Graham called the First Step Act “the biggest change in federal sentencing in over a decade.”

“I think it’s a long overdue reform. We’ve already seen some beneficiaries of the act, and it focuses on making sure those nonviolent offenders are acquiring the skill set while they’re in jail to get of jail and be productive citizens,” he said.

Scott said the First Step Act was a common sense move.

“We certainly expect the First Step Act will be a monumental step in the right direction as it relates to reducing recidivism,” he said.

Officials said there’s also an economic benefit to the act since it costs about $90 a day to keep inmates housed a medium-level prison. Equipping them with job readiness skills means they can return to the workforce and begin paying taxes.

“If we can get these people out of jail with the skillset to pay taxes, it’s a win-win for everybody and from a personal point of view, if you can change somebody’s life and make them a better person, that’s money well spent,” Graham said.

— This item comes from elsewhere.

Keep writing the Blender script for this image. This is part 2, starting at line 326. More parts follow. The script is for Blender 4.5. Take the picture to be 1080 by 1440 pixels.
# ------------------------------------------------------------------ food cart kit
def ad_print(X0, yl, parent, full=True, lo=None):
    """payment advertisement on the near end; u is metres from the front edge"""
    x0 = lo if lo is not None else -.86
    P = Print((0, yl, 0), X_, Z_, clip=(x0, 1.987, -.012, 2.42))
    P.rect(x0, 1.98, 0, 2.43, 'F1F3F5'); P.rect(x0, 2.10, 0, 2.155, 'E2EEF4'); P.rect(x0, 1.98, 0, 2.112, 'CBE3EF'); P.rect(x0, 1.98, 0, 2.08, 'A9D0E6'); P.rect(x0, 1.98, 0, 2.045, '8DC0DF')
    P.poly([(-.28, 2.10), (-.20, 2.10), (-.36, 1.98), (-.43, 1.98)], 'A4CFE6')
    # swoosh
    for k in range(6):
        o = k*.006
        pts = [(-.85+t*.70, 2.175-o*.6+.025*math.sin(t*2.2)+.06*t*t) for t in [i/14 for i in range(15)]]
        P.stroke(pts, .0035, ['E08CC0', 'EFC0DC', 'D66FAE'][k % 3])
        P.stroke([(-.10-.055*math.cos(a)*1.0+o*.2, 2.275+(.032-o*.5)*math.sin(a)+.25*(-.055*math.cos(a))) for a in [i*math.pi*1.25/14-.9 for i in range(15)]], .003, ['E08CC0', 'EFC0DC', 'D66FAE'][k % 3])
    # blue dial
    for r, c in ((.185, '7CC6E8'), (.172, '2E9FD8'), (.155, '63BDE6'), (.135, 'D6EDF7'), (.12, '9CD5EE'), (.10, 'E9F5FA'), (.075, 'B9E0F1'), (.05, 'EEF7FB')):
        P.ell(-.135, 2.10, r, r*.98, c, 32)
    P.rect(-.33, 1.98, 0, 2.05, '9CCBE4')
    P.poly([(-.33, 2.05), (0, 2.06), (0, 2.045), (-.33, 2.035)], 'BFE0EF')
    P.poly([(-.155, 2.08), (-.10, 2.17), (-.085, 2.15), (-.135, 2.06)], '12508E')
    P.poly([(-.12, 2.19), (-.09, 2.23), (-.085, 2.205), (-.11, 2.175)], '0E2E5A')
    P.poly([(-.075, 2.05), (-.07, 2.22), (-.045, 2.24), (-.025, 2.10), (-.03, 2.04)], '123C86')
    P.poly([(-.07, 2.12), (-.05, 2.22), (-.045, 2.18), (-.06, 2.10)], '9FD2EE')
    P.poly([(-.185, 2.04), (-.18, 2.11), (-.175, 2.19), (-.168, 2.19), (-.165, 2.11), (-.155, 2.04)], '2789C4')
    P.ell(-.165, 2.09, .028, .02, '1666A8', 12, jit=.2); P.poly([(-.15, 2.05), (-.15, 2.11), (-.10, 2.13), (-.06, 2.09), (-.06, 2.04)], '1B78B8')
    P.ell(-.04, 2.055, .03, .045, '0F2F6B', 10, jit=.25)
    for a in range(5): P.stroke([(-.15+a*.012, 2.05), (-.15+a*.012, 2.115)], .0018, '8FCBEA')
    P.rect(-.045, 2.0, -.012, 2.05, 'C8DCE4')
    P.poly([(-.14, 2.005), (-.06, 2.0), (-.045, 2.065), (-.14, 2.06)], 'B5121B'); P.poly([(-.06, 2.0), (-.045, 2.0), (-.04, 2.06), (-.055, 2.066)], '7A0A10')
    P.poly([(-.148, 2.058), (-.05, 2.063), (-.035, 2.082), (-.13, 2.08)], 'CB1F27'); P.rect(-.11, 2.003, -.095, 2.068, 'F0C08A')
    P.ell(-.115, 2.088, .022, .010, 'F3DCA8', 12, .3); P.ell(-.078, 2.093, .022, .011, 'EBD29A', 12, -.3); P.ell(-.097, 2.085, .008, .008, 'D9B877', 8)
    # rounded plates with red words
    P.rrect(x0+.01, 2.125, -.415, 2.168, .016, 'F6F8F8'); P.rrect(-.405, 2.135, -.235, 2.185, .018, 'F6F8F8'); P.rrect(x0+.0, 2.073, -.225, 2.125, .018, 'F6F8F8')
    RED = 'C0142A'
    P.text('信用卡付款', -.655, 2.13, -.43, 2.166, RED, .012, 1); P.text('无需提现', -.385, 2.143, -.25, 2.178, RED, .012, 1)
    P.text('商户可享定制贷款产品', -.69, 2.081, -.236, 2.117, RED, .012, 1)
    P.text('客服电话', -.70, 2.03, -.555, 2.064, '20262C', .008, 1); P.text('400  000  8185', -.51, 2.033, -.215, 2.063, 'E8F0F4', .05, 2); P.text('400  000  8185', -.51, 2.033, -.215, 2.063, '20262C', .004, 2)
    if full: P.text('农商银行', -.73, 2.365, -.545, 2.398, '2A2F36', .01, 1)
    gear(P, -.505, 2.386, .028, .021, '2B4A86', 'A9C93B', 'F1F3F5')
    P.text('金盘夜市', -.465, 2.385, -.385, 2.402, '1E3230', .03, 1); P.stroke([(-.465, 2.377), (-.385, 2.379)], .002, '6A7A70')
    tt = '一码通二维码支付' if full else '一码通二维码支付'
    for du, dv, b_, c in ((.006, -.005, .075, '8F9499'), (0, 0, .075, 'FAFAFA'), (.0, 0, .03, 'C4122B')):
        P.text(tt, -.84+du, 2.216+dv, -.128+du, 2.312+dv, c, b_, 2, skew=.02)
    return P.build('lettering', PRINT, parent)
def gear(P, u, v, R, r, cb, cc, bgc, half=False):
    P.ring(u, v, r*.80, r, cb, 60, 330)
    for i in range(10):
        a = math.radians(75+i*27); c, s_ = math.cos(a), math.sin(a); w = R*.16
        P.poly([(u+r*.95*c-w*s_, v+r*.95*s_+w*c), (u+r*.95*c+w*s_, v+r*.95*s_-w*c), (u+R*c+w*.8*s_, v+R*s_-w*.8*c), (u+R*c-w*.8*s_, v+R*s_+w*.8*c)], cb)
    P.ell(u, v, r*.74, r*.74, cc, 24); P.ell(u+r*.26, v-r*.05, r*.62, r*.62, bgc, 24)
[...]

Barr joined the senators for a site tour and learned more about some of Edgefield’s signature efforts, such as its residential drug abuse program, education services that offer literacy and GED classes and post-secondary courses, a culinary arts apprenticeship and advanced occupational education opportunities.

“The criminal justice process doesn’t end when you get a conviction and send someone to prison. Our job is to protect society, and these individuals who are serving their sentences are entrusted to the Attorney General’s care, and part of what we have to do is help these individuals ready themselves for re-entry into society,” Barr said.

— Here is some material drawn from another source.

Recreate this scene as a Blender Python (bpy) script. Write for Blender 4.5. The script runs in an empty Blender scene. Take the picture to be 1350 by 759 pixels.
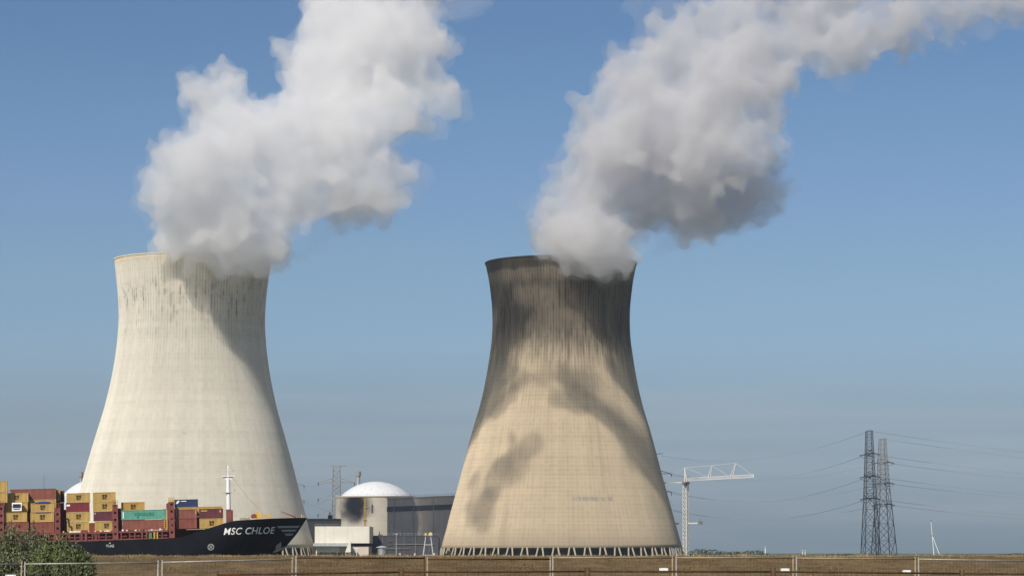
import bpy, bmesh, math, random
import numpy as np
from mathutils import Vector, Matrix, Euler
R = math.radians
random.seed(7)
rng = np.random.default_rng(11)

# ------------------------------------------------------------------ camera
F, CX, CY = 3505.0, 675.0, 379.5            # focal length in photo pixels, photo centre
HORIZON = 728.0
TILT = math.atan((HORIZON - CY) / F)
CZ = 4.0                                     # eye height above the datum
scene = bpy.context.scene
col = scene.collection
cam_d = bpy.data.cameras.new("camera")
cam = bpy.data.objects.new("camera", cam_d)
col.objects.link(cam)
cam.location = (0, 0, CZ)
cam.rotation_euler = (R(90) + TILT, 0, 0)
cam_d.sensor_width = 36.0
cam_d.lens = F / 1350.0 * 36.0
cam_d.clip_start = 0.5
cam_d.clip_end = 60000.0
scene.camera = cam

# ------------------------------------------------------------------ sun and sky
SUN_AZ, SUN_EL = R(29), R(40)                # azimuth: to the left of straight behind the camera
sdir = Vector((-math.sin(SUN_AZ) * math.cos(SUN_EL), -math.cos(SUN_AZ) * math.cos(SUN_EL), math.sin(SUN_EL)))
sun_d = bpy.data.lights.new("sun", 'SUN')
sun_d.energy = 4.7
sun_d.angle = R(0.53)
sun_d.color = (1.0, 0.93, 0.82)
sun = bpy.data.objects.new("sun", sun_d)
col.objects.link(sun)
sun.rotation_euler = sdir.to_track_quat('Z', 'Y').to_euler()
sun.location = (-300, -300, 500)
world = bpy.data.worlds.new("World")
scene.world = world
world.use_nodes = True
wt = world.node_tree
wt.nodes.clear()
w_out = wt.nodes.new('ShaderNodeOutputWorld')
w_bg = wt.nodes.new('ShaderNodeBackground')
w_bg.inputs['Strength'].default_value = 0.085
w_sky = wt.nodes.new('ShaderNodeTexSky')
w_sky.sky_type = 'NISHITA'
w_sky.sun_disc = False
w_sky.sun_elevation = SUN_EL
w_sky.sun_rotation = math.atan2(sdir.x, sdir.y)
w_sky.air_density = 1.0
w_sky.dust_density = 1.0
w_sky.ozone_density = 1.5
w_tc = wt.nodes.new('ShaderNodeTexCoord')
w_sep = wt.nodes.new('ShaderNodeSeparateXYZ')
w_ramp = wt.nodes.new('ShaderNodeValToRGB')
w_mul = wt.nodes.new('ShaderNodeMixRGB')
w_mul.blend_type = 'MULTIPLY'
w_mul.inputs['Fac'].default_value = 1.0
w_scale = wt.nodes.new('ShaderNodeMath')
w_scale.operation = 'MULTIPLY'
w_scale.inputs[1].default_value = 2.0
wt.links.new(w_tc.outputs['Generated'], w_sep.inputs[0])
wt.links.new(w_sep.outputs['Z'], w_scale.inputs[0])
wt.links.new(w_scale.outputs[0], w_ramp.inputs[0])
wt.links.new(w_sky.outputs[0], w_mul.inputs[1])
wt.links.new(w_ramp.outputs[0], w_mul.inputs[2])
# a faint high veil low on the horizon
w_map = wt.nodes.new('ShaderNodeMapping')
w_map.inputs['Scale'].default_value = (3.0, 3.0, 60.0)
w_nz = wt.nodes.new('ShaderNodeTexNoise')
w_nz.inputs['Scale'].default_value = 2.2
w_nz.inputs['Detail'].default_value = 5
w_band = wt.nodes.new('ShaderNodeMapRange')
w_band.inputs['From Min'].default_value, w_band.inputs['From Max'].default_value = 0.45, 0.75
w_low = wt.nodes.new('ShaderNodeMapRange')
w_low.inputs['From Min'].default_value, w_low.inputs['From Max'].default_value = 0.085, 0.055
w_f = wt.nodes.new('ShaderNodeMath')
w_f.operation = 'MULTIPLY'
w_f2 = wt.nodes.new('ShaderNodeMath')
w_f2.operation = 'MULTIPLY'
w_f2.inputs[1].default_value = 0.22
w_veil = wt.nodes.new('ShaderNodeMixRGB')
w_veil.inputs[2].default_value = (5.2, 5.9, 6.6, 1)
wt.links.new(w_tc.outputs['Generated'], w_map.inputs[0])
wt.links.new(w_map.outputs[0], w_nz.inputs['Vector'])
wt.links.new(w_nz.outputs['Fac'], w_band.inputs[0])
wt.links.new(w_sep.outputs['Z'], w_low.inputs[0])
wt.links.new(w_band.outputs[0], w_f.inputs[0])
wt.links.new(w_low.outputs[0], w_f.inputs[1])
wt.links.new(w_f.outputs[0], w_f2.inputs[0])
wt.links.new(w_f2.outputs[0], w_veil.inputs[0])
wt.links.new(w_mul.outputs[0], w_veil.inputs[1])
wt.links.new(w_veil.outputs[0], w_bg.inputs['Color'])
wt.links.new(w_bg.outputs[0], w_out.inputs['Surface'])
cr = w_ramp.color_ramp
# keeps the band near the horizon as grey blue as that hazy morning sky
SKY_STOPS = [(0.0, (0.384, 0.583, 0.901)), (0.0074, (0.385, 0.585, 0.901)), (0.0498, (0.457, 0.598, 0.919)), (0.0924, (0.498, 0.604, 0.849)), (0.1578, (0.602, 0.752, 1.009)), (0.2118, (0.605, 0.761, 0.961)), (0.2712, (0.601, 0.732, 0.969)), (0.3274, (0.552, 0.718, 0.927)), (0.3944, (0.491, 0.658, 0.873)), (0.9, (0.9, 0.95, 1.05)), (1.0, (1, 1, 1))]
cr.elements[0].position, cr.elements[1].position = 0.0, 1.0
for e, (p, c) in zip(cr.elements, (SKY_STOPS[0], SKY_STOPS[-1])):
    e.color = (*c, 1)
for p, c in SKY_STOPS[1:-1]:
    cr.elements.new(p).color = (*c, 1)

scene.view_settings.view_transform = 'Standard'
scene.view_settings.look = 'None'
scene.view_settings.exposure = 0.0
scene.view_settings.gamma = 1.0
scene.view_settings.use_curve_mapping = False
scene.render.engine = 'CYCLES'
cy = scene.cycles
cy.max_bounces = 40
cy.diffuse_bounces = 3
cy.glossy_bounces = 2
cy.transmission_bounces = 4
cy.transparent_max_bounces = 48
cy.volume_bounces = 36
cy.use_denoising = True


# ------------------------------------------------------------------ helpers
def ray(px, py):
    """direction of the photo pixel, world axes"""
    x, y = (px - CX) / F, (CY - py) / F
    return Vector((x, math.cos(TILT) - y * math.sin(TILT), math.sin(TILT) + y * math.cos(TILT)))


def at(px, py, Y):
    """the point at distance Y seen at a photo pixel"""
    r = ray(px, py)
    return Vector((0, 0, CZ)) + r * (Y / r.y)


def empty(name, loc=(0, 0, 0), rot=None):
    o = bpy.data.objects.new(name, None)
    col.objects.link(o)
    o.location = loc
    if rot:
        o.rotation_euler = rot
    return o


def tag(o, label=None, cat=None, group=None, kind=None):
    if label: o['label'] = label
    if cat: o['category'] = cat
    if group: o['group'] = group
    if kind: o['kind'] = kind
    return o


class MB:
    """collects simple shapes and links them as ONE mesh object"""
    def __init__(s):
        s.v, s.f = [], []

    def add(s, vs, fs):
        o = len(s.v)
        s.v += [tuple(v) for v in vs]
        s.f += [tuple(i + o for i in f) for f in fs]
        return s

    def box(s, x0, x1, y0, y1, z0, z1):
        return s.add([(x0, y0, z0), (x1, y0, z0), (x1, y1, z0), (x0, y1, z0), (x0, y0, z1), (x1, y0, z1), (x1, y1, z1), (x0, y1, z1)],
                     [(3, 2, 1, 0), (4, 5, 6, 7), (0, 1, 5, 4), (1, 2, 6, 5), (2, 3, 7, 6), (3, 0, 4, 7)])

    def bar(s, a, b, w, w2=None, n=4):
        """a prism from a to b"""
        a, b = Vector(a), Vector(b)
        d = (b - a)
        if d.length < 1e-6: return s
        d.normalize()
        u = d.cross(Vector((0, 0, 1)) if abs(d.z) < 0.95 else Vector((1, 0, 0))).normalized()
        v = d.cross(u)
        w2 = w if w2 is None else w2
        vs = []
        for p, r in ((a, w / 2), (b, w2 / 2)):
            for k in range(n):
                t = 2 * math.pi * (k + .5) / n
                vs.append(p + (u * math.cos(t) + v * math.sin(t)) * r * (1.4142 if n == 4 else 1))
        fs = [(k, (k + 1) % n, n + (k + 1) % n, n + k) for k in range(n)]
        fs += [tuple(range(n - 1, -1, -1)), tuple(range(n, 2 * n))]
        return s.add(vs, fs)

    def path(s, pts, w, n=4):
        for a, b in zip(pts, pts[1:]):
            s.bar(a, b, w, n=n)
        return s

    def lathe(s, prof, n=48, c=(0, 0), cap=True, closed=False):
        """profile [(r,z)] turned about the vertical axis at c"""
        vs, fs = [], []
        for r, z in prof:
            for k in range(n):
                t = 2 * math.pi * k / n
                vs.append((c[0] + r * math.cos(t), c[1] + r * math.sin(t), z))
        m = len(prof)
        for i in range(m if closed else m - 1):
            j = (i + 1) % m
            for k in range(n):
                fs.append((i * n + k, i * n + (k + 1) % n, j * n + (k + 1) % n, j * n + k))
        if cap and not closed:
            fs += [tuple(range(n - 1, -1, -1)), tuple((m - 1) * n + k for k in range(n))]
        return s.add(vs, fs)

    def prism(s, poly, y0, y1):
        """a polygon in x,z with thickness in y"""
        n = len(poly)
        vs = [(x, y0, z) for x, z in poly] + [(x, y1, z) for x, z in poly]
        fs = [tuple(range(n)), tuple(range(2 * n - 1, n - 1, -1))]
        fs += [((k + 1) % n, k, n + k, n + (k + 1) % n) for k in range(n)]
        return s.add(vs, fs)

    def build(s, name, mat, parent=None, loc=None, smooth=False):
        me = bpy.data.meshes.new(name)
        me.from_pydata(s.v, [], s.f)
        me.update()
        bm = bmesh.new()
        bm.from_mesh(me)
        bmesh.ops.recalc_face_normals(bm, faces=bm.faces)
        bm.to_mesh(me)
        bm.free()
        if smooth:
            me.polygons.foreach_set('use_smooth', [True] * len(me.polygons))
        if mat: me.materials.append(mat)
        o = bpy.data.objects.new(name, me)
        col.objects.link(o)
        if parent: o.parent = parent
        if loc is not None: o.location = loc
        return o


def copy_tree(o, parent=None):
    c = o.copy()
    col.objects.link(c)
    if parent: c.parent = parent
    for ch in list(o.children):
        copy_tree(ch, c)
    return c


def text_tris(body, size, bold=0.0, shear=0.0, spacing=1.0):
    """flat lettering as (verts x,y ; triangles)"""
    cu = bpy.data.curves.new('lettering', 'FONT')
    cu.body, cu.size, cu.offset, cu.shear, cu.space_character = body, size, bold, shear, spacing
    cu.resolution_u = 4
    ob = bpy.data.objects.new('lettering', cu)
    col.objects.link(ob)
    dg = bpy.context.evaluated_depsgraph_get()
    me = bpy.data.meshes.new_from_object(ob.evaluated_get(dg))
    bm = bmesh.new()
    bm.from_mesh(me)
    bmesh.ops.remove_doubles(bm, verts=bm.verts, dist=1e-4)
    bmesh.ops.triangulate(bm, faces=bm.faces)
    bm.verts.ensure_lookup_table()
    vs = [tuple(v.co) for v in bm.verts]
    fs = [tuple(v.index for v in f.verts) for f in bm.faces]
    bm.free()
    bpy.data.objects.remove(ob)
    bpy.data.curves.remove(cu)
    bpy.data.meshes.remove(me)
    return vs, fs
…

Key provisions of the act include:

  • Allowing eligible inmates to receive 54 days of good time credit annually, up from 47
  • Incentivizing participation in career and life readiness programs through enhanced privileges
  • Allowing transfer of low and minimum risk prisoners to home confinement or halfway houses
  • Barring the shackling of pregnant women and requiring prisons to make feminine hygiene products available to inmates at no cost
  • Mandating that prisoners be housed within 500 driving miles of families

“We need to make sure we are preserving our prison capacity for people that truly pose a threat to the community, so I strongly support the act and I’m looking forward to implementing it,” Barr said.

Barr said Edgefield’s training, drug treatment and vocational programs are at the “heart of the act.”

“Learning about their success, some constraints on the program, how we can expand them and get better results from them,” was the impetus for his visit, Barr said.

Scott said Edgefield has distinguished itself as an ideal example of what the First Step Act can offer.

“If you want to come to a model place where you have an opportunity to appreciate the depth that the First Step Act can take, you have an actual opportunity to see men here at the facility working their way out of the facility, with resources at hand,” he said. “There are a number of examples here that showcase for the nation why the First Step Act can be incredibly successful.”